# Start of MATERIALS PROVIDED

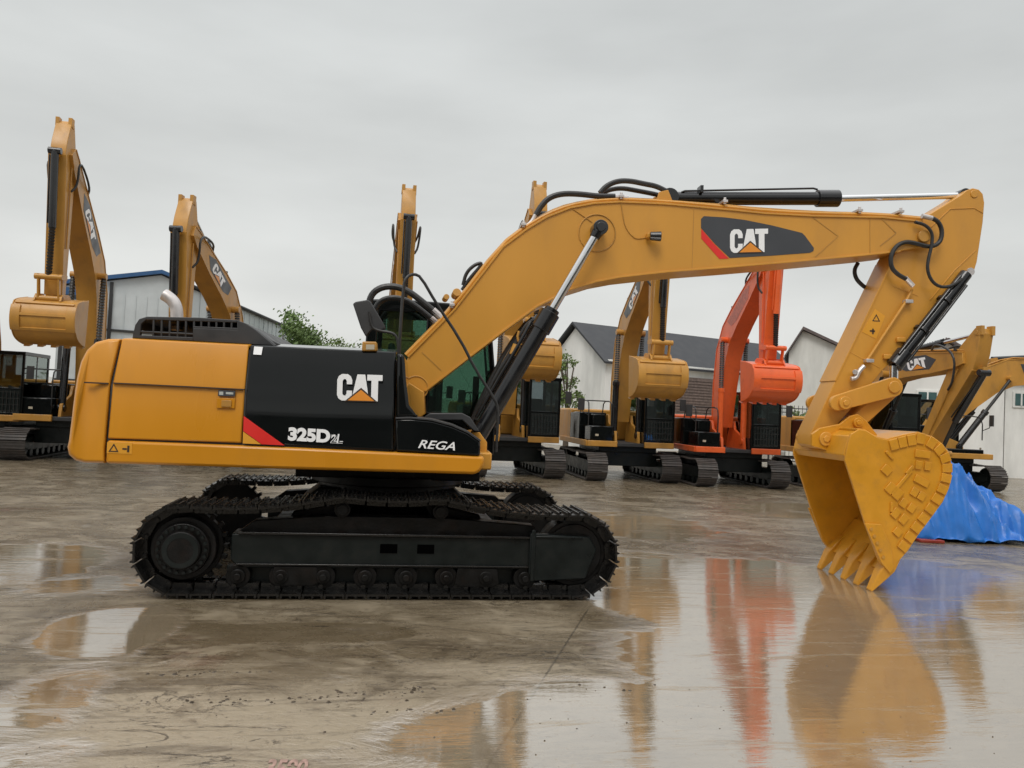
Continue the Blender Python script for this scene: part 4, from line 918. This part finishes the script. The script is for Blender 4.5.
    b = MB(); b.cyl(V(c0), V(c1), .085, n=18); b.cyl(V(c0)+Vector((-.14, 0, 0)), V(c0)+Vector((.14, 0, 0)), .08, n=14); b.tube([V(c0)+Vector((-.11, 0, -.1)), V(c1)+Vector((-.11, 0, .1))], .02, 6); bcl = pb(b, 'bucket_cylinder', CP, None, .004)
    b = MB()
    if coil:
        n_ = 16; a = V(c1); e = V(c2); dd = (e-a)/n_
        for i in range(n_): b.cyl(a+dd*i, a+dd*(i+.75), .075, .06, n=12)
    else: b.cyl(V(c1), V(c2), .05, n=14)
    b.build('wrapped_rod', M['rubber'], bcl)
    b = MB(); b.box(-.06, .06, -Sx(0, .66)[0]-.05, -Sx(0, .4)[0], Sx(0, .55)[1]-.1, Sx(0, .55)[1]+.08); b.build('cylinder_lug', Y, stk)
    # hoses round the boom end
    for s in (-1, 1):
        b = MB(); h0 = W((4.7*k, .75*k)); h1 = Sx(.1, -.1); h2 = Sx(.8, .1)
        b.tube([(s*.18, -h0[0], h0[1]), (s*.34, -h0[0]-.35, h0[1]+.15), (s*.36, -h1[0]-.2, h1[1]+.15), (s*.32, -h1[0]-.1, h1[1]-.5), (s*.22, -h2[0], h2[1])], .028, 8, 2); b.build('hose', M['rubber'], stk)
    # linkage and bucket
    bp = Sx(Ls, 0); lp = Sx(Ls*.86, .50); 
    def Bk(p): q = rot2((p[0]*.95, p[1]*.88), curl+sa); return (bp[0]+q[0], bp[1]+q[1])
    ear = Bk((.42, -.02))
    b = MB()
    for x in (-.24, .2):
        b.prism(Y2([(lp[0]-.07, lp[1]), (lp[0]+.06, lp[1]+.06), (ear[0]+.07, ear[1]), (ear[0]-.07, ear[1]-.03)]), x, x+.04, 'x')
        ip = Sx(Ls*.84, -.0); b.prism(Y2([(lp[0], lp[1]-.07), (lp[0], lp[1]+.07), (ip[0], ip[1]+.06), (ip[0], ip[1]-.06)]), x, x+.04, 'x')
    b.cyl((-.3, -lp[0], lp[1]), (.3, -lp[0], lp[1]), .07, n=14); b.cyl((-.3, -ear[0], ear[1]), (.3, -ear[0], ear[1]), .07, n=14); b.cyl((-.26, -bp[0], bp[1]), (.26, -bp[0], bp[1]), .075, n=14)
    pb(b, 'bucket_linkage', Y, None, .006)
    BWd = .69
    prof_ = [(-.22, .08), (.55, -.08), (.66, -.22), (.74, -.5), (.70, -.82), (.5, -1.08), (.2, -1.2), (-.15, -1.25)]
    pw = prof_
    for _ in range(2): pw = [pw[0]]+[q for a_, c_ in zip(pw[:-1], pw[1:]) for q in ((a_[0]*.75+c_[0]*.25, a_[1]*.75+c_[1]*.25), (a_[0]*.25+c_[0]*.75, a_[1]*.25+c_[1]*.75))]+[pw[-1]]
    pw = [Bk(p) for p in pw]
    b = MB(); cl_ = Y2(pw+[Bk((-.2, -.6))]); b.prism(cl_, -BWd, -BWd+.03, 'x'); b.prism(cl_, BWd-.03, BWd, 'x')
    cx_, cz_ = Bk((.15, -.55)); pin_ = [(cx_+(p[0]-cx_)*.955, cz_+(p[1]-cz_)*.955) for p in pw]
    b.strip(Y2(pin_), .03, -BWd+.03, BWd-.03, 'x'); bkt = pb(b, 'bucket', Y, None, .012)
    b = MB()
    for x in (-.3, .26): b.prism(Y2([Bk((-.12, .1)), Bk((.0, .16)), Bk((.42, .1)), Bk((.56, -.1)), Bk((-.1, 0.))]), x, x+.04, 'x')
    b.build('ear', Y, bkt, .004)
    b = MB()
    for k_ in (8, 13, 18): b.strip(Y2(pw[k_:k_+2]), .05, -BWd+.06, BWd-.06, 'x')
    b.build('wear_bar', Y, bkt, .003)
    for xa in (-BWd-.004, BWd-.2): b = MB(); b.strip(Y2(pw[10:20]), .06, xa, xa+.204, 'x'); b.build('wear_plate', Y, bkt, .004)
    for i in range(5):
        x = -BWd+.1+i*(2*BWd-.2)/4; b = MB(); r0 = Bk((-.1, -1.24)); r1 = Bk((-.42, -1.22)); b.add([(x-.06, -r0[0], r0[1]-.05), (x+.06, -r0[0], r0[1]-.05), (x+.06, -r0[0], r0[1]+.05), (x-.06, -r0[0], r0[1]+.05), (x-.03, -r1[0], r1[1]-.01), (x+.03, -r1[0], r1[1]-.01), (x+.03, -r1[0], r1[1]+.01), (x-.03, -r1[0], r1[1]+.01)],
            [(0, 1, 2, 3), (4, 7, 6, 5), (0, 4, 5, 1), (1, 5, 6, 2), (2, 6, 7, 3), (3, 7, 4, 0)]); b.build('tooth', Y, bkt)
    # boom cylinders
    bj = W((2.75*k, .85*k)); bf = (.95, 1.35)
    for s in (-1, 1):
        x = s*.38; a = Vector((x, -bf[0], bf[1])); e = Vector((x, -bj[0], bj[1])); mid = a+(e-a)*.52
        b = MB(); b.cyl(a, mid, .095, n=18); b.cyl(mid-(e-a)*.04, mid, .11, n=18); b.cyl(a-Vector((.09, 0, 0)), a+Vector((.09, 0, 0)), .1, n=14); bc = pb(b, 'boom_cylinder', CP, None, .004)
        b = MB()
        if coil:
            n_ = 22; dd = (e-mid)/n_
            for i in range(n_): b.cyl(mid+dd*i, mid+dd*(i+.75), .078, .062, n=12)
        else: b.cyl(mid, e, .05, n=14)
        b.build('wrapped_rod', M['rubber'], bc)
        b = MB(); b.cyl(e-Vector((.16 if s > 0 else .07, 0, 0)), e+Vector((.07 if s > 0 else .16, 0, 0)), .09, n=16); b.build('rod_eye', Y, bc)
    b = MB()
    for x in (-.4, .32): b.prism(Y2([(-.2, 1.1), (1.15, 1.1), (1.08, 1.45), (.4, 1.7), (.3, 1.95), (.08, 1.95), (-.1, 1.5)]), x, x+.08, 'x')
    pb(b, 'boom_bracket', Y, None, .01)
    return t
M['decal_pale'] = mat('pale_logo', (.50, .16, .12), .5, var=.3, vs=14)

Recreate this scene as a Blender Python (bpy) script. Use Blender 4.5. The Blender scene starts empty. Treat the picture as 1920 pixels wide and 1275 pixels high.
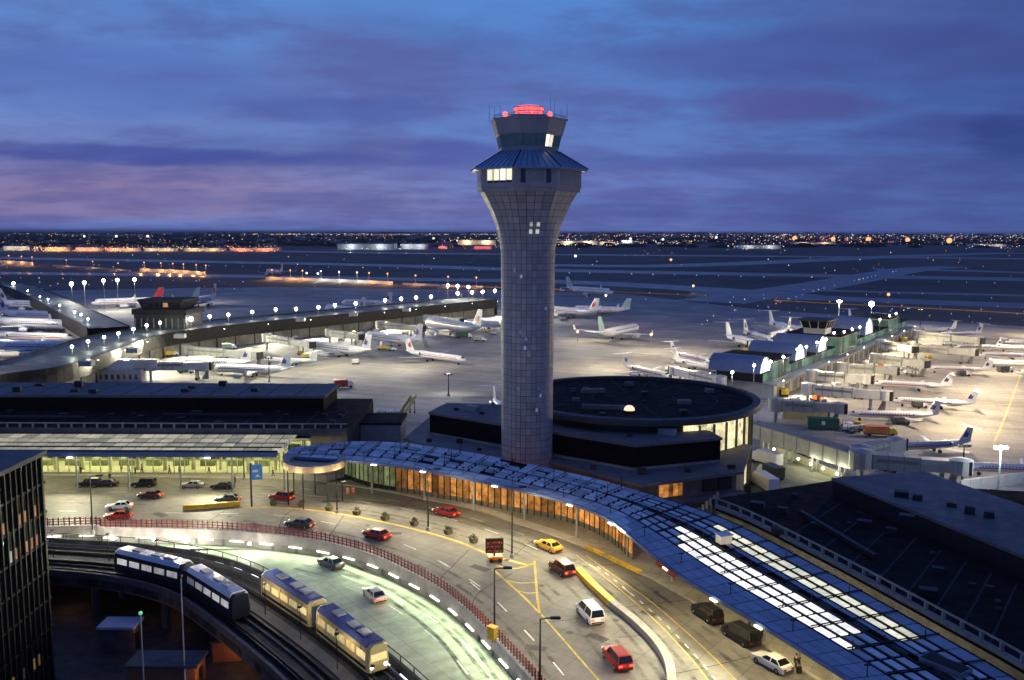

# End of MATERIALS PROVIDED

## [PROBLEM]
Track down every line of the material containing the string "script", and copy it.

## [TASK ANSWER]
Continue the Blender Python script for this scene: part 4, from line 918. This part finishes the script. The script is for Blender 4.5.
Recreate this scene as a Blender Python (bpy) script. Use Blender 4.5. The Blender scene starts empty. Treat the picture as 1920 pixels wide and 1275 pixels high.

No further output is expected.